===== Given records

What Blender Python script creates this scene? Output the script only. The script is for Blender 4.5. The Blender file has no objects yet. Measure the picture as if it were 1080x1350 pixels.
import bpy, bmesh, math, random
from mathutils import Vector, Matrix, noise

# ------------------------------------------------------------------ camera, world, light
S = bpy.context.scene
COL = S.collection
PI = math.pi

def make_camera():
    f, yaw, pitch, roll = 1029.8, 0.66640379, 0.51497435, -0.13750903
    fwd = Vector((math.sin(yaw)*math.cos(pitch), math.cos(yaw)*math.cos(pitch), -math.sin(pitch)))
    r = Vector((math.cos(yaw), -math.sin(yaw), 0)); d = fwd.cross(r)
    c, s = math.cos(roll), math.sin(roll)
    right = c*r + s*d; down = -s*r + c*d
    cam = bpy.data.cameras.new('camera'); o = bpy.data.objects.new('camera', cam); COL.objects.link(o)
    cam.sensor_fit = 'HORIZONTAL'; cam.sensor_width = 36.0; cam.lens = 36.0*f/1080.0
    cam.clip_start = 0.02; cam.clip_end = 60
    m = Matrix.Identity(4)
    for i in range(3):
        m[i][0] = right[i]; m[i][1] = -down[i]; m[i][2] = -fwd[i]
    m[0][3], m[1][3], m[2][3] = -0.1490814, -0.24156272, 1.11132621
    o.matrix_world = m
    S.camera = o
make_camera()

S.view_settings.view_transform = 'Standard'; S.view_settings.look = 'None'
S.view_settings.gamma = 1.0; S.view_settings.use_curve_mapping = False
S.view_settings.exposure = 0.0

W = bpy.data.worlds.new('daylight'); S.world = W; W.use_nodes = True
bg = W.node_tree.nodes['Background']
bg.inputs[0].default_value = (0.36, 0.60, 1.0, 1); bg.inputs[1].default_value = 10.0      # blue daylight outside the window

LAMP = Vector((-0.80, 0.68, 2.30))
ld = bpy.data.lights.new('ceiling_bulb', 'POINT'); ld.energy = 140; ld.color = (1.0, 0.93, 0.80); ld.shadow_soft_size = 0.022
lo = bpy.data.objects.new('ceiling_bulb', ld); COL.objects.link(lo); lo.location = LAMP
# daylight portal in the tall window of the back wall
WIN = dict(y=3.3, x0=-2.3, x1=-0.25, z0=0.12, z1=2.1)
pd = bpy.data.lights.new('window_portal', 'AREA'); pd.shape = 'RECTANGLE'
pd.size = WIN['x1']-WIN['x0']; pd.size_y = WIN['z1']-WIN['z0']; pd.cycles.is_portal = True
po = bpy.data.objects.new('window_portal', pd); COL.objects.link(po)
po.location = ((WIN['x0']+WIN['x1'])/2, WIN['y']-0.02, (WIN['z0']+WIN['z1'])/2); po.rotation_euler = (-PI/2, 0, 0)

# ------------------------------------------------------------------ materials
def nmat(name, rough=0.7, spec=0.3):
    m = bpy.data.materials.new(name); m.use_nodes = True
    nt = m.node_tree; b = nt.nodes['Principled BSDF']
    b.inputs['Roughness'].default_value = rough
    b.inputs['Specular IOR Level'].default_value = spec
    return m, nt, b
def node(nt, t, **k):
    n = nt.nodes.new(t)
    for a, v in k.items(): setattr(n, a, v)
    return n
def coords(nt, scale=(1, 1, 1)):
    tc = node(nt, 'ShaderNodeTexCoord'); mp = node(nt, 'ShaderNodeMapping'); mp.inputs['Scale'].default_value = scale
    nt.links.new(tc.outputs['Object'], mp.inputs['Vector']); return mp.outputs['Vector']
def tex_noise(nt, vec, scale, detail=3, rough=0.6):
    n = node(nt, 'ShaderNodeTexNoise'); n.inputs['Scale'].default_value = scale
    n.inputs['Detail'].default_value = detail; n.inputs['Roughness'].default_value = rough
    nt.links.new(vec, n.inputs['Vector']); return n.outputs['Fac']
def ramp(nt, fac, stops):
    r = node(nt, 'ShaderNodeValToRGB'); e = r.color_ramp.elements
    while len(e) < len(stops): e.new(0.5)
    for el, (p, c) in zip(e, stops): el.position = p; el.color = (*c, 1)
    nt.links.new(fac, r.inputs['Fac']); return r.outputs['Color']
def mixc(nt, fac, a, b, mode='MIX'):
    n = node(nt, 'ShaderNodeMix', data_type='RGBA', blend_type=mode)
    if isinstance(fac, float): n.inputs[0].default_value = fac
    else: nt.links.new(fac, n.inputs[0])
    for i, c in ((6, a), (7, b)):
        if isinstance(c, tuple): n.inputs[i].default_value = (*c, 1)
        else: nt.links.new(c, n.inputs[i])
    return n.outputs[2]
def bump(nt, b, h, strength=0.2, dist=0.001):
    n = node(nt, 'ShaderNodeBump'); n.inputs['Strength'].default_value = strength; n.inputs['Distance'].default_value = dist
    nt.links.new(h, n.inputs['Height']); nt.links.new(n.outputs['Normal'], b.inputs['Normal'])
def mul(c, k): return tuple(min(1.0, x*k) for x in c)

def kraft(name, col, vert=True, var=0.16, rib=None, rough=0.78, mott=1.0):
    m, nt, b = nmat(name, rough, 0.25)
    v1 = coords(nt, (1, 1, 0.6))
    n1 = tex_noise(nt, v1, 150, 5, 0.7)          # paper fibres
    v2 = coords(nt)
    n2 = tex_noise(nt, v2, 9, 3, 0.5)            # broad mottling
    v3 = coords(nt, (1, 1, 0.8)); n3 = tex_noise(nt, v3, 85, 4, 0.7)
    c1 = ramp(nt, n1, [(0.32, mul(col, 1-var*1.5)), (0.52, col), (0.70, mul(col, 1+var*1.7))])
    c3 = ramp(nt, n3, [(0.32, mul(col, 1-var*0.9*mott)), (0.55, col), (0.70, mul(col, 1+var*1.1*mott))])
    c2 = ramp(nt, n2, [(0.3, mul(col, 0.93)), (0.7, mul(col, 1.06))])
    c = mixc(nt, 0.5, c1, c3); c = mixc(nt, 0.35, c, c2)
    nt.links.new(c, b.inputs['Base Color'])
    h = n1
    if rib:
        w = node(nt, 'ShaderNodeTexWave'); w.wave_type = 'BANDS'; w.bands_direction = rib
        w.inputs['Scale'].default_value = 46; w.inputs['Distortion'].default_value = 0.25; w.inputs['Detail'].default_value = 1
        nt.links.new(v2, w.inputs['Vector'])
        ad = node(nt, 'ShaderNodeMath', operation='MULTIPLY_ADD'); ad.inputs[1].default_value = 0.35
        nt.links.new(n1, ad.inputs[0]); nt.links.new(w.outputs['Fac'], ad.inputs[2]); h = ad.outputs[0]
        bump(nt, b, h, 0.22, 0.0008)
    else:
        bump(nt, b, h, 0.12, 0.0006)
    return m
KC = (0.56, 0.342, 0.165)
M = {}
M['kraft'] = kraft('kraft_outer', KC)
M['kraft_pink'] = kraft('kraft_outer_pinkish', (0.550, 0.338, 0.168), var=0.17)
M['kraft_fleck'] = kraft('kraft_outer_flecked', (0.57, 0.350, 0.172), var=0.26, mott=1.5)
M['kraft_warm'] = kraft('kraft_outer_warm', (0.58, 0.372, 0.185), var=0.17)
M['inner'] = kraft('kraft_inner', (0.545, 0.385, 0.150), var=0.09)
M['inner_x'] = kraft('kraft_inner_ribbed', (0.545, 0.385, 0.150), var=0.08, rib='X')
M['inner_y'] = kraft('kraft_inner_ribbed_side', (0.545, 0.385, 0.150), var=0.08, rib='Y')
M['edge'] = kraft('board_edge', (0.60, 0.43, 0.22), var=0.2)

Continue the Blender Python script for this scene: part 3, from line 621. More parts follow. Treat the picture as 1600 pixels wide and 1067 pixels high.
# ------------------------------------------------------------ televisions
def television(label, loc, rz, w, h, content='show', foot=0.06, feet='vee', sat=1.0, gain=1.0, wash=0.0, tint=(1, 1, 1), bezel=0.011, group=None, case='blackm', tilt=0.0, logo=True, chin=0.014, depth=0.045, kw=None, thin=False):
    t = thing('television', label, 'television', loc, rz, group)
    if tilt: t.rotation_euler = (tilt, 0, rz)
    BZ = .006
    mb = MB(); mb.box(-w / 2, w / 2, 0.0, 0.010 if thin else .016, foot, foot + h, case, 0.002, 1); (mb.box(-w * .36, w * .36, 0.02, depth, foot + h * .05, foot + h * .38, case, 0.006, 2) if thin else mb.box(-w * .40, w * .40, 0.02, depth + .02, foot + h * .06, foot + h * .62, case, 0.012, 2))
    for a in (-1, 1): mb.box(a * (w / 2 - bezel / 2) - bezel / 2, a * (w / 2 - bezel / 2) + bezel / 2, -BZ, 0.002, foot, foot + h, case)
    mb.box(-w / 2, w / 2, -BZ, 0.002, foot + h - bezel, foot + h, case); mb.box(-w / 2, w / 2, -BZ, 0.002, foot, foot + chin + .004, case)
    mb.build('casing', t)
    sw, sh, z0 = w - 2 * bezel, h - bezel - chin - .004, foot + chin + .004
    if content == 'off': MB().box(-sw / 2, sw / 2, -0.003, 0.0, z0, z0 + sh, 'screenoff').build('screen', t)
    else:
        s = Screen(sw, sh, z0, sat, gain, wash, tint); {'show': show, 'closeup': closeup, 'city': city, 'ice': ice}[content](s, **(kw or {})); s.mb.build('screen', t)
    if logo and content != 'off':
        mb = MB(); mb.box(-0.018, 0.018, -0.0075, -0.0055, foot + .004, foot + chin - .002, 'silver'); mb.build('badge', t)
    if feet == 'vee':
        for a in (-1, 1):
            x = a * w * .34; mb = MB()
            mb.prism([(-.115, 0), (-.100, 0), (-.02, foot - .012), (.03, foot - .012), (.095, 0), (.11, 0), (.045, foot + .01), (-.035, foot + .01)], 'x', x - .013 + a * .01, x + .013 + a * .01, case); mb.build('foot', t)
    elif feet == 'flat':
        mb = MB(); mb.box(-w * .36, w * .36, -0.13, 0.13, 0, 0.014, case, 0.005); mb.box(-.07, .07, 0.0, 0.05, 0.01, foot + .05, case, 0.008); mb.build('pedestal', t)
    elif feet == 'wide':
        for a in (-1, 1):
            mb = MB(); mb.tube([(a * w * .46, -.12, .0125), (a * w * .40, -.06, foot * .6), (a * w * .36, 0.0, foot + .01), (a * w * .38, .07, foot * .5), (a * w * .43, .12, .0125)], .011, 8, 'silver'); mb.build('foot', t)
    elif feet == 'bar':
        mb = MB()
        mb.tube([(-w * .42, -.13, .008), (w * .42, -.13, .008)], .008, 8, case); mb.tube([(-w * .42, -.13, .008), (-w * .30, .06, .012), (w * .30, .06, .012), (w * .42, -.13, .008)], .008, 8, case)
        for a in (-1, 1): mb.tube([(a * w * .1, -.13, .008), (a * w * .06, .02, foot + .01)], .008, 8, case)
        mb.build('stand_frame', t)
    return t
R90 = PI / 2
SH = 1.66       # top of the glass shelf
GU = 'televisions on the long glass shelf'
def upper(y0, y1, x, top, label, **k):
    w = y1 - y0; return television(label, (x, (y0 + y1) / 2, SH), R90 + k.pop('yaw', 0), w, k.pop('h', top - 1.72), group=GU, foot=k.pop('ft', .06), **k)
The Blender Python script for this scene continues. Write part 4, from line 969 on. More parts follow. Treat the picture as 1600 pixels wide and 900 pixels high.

==========

Aim >> Print, please, the lines from the first line of the material through the line that contains "PI = math.pi", exactly as written and with nothing added.

Written answer >>
What Blender Python script creates this scene? Output the script only. The script is for Blender 4.5. The Blender file has no objects yet. Measure the picture as if it were 1080x1350 pixels.
import bpy, bmesh, math, random
from mathutils import Vector, Matrix, noise

# ------------------------------------------------------------------ camera, world, light
S = bpy.context.scene
COL = S.collection
PI = math.pi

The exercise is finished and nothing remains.